Friday, February 26, 2010

Five Years Later, Lakeland Film 'Endure' to Be Screened


Tom Arnold plays Simon in the thriller 'Endure'
Published: Thursday, February 25, 2010 at 2:18 p.m.
Last Modified: Thursday, February 25, 2010 at 2:18 p.m.

What might have seemed a quixotic project four years ago will soon be projected onto movie screens. "Endure," a movie conceived and filmed in Polk County, is at last a coming attraction. The detective thriller has been accepted into three film festivals and will have its premiere screening next month in Tampa.

The making of the small-budget movie has been a long and sometimes agonizing process for writer-director Joe O'Brien and his fellow filmmakers, Rob Tritton and Jim Carleton of Lakeland-based NFocus Pictures. O'Brien conceived the plot in 2005 and began writing the script in 2006, and it took the company about three years to gather financial backing for the project, which had a budget of $1.2 million.

"Taking something from the very beginning, looking at the empty page, to the last step, it was well worth the anxiety and I don't even know what to call it over the last five years," O'Brien said. "I think we have a picture that's better than what we had anticipated, better than what we, I think, imagined it would be."

"Endure," starring Judd Nelson and Tom Arnold, was shot in just 16 days last spring in Lakeland and Bartow. The Ledger has reported on the project in an ongoing series since 2007.

The movie has been accepted to film festivals in Tampa, Sarasota and Nashville. The "Endure" team had submitted rough versions last fall, as the post-production process continued.

The Gasparilla International Film Festival was the first to respond. "Endure" is scheduled to screen March 20 at 7 p.m. at the Muvico Centro Ybor 20 Theater in Tampa. It will be the first time the completed version is shown to the public.

Tickets for the screening will go on sale soon at the festival's Web site, www.gasparillafilmfestival.com.

"Endure" revolves around the frantic search by small-town detectives for a young woman kidnapped and bound to a tree in the Green Swamp. Nelson plays Detective Emory Lane, who leads the case even as his wife (Joey Lauren Adams) is gravely ill.

Each member of the NFocus trio shepherded one segment of the project. Co-producer Tritton led the quest for financial backing from local investors, O'Brien oversaw the shooting and Carleton, the editor and co-producer, headed the post-production work.

Carleton said it was sometimes almost overwhelming to keep the project going while the three worked full-time at their video production company.

"Every part of the process feels like the most difficult while you're in it," Carleton said. "When in the early part you're trying to raise some dollars, you think ... once we get past this it'll be smooth sailing. Then we got into the production part, and it was, 'Wow,' and then in post-production it was like, 'Wow, this has got to be the toughest part.'"

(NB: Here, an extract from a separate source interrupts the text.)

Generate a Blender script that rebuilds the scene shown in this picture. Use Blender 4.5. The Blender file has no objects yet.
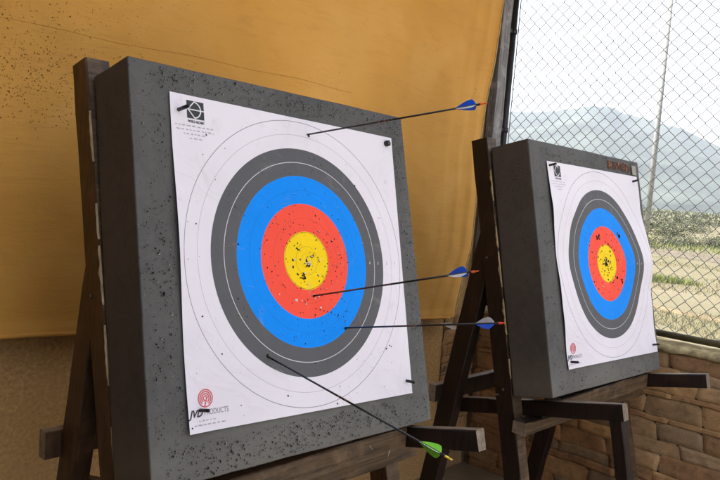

For the final post-shooting task, O'Brien, Carleton and Director of Photography Stephen Campbell traveled to Atlanta to supervise color adjustments at CineFilm, a production company. Carleton said they aimed to create distinct moods for the movie's main locations - dark and eerie for the scenes in the woods, warm and intimate for scenes in Emory's home.

O'Brien, who moved last fall to the Washington, D.C., area, said the final product was a revelation.

"You're sitting in this small theater environment, and you're seeing your picture on a big-screen format for the first time ... so you're really getting a first peek at the impact it could have on an audience," O'Brien said. "We were pretty thrilled with it because we were able to get into the story, and if we who are intimately familiar with the details of each scene and how it was made, if we can still transcend all the technicalities and still get into the story I think we've met our expectations and exceeded them."

The screenings at film festivals will give "Endure" exposure that could lead to a distribution deal. The Nashville Film Festival, founded in 1969, is one of the nation's oldest. That one and the Sarasota Film Festival both take place in April.

Carleton and Tritton plan to attend all three festivals. O'Brien, who is at work on a new screenplay, said he expects to make Sarasota and Nashville but is uncertain about Tampa. The filmmakers said it is unclear whether any cast members will attend the festivals.

The "Endure" team still hopes to hold a screening in Lakeland at some point, possibly at the Polk Theatre, where some scenes were filmed.

With the movie complete, NFocus Pictures hired a Lakeland advertising company, Smart Creative, to create a motif for the movie poster and other promotional material. The motif features a green-tinged image of woods seeping from a black background, along with the title in block letters and the tagline, "Pray he doesn't find her first."

The filmmakers have posted a trailer online at www.enduremovie.com.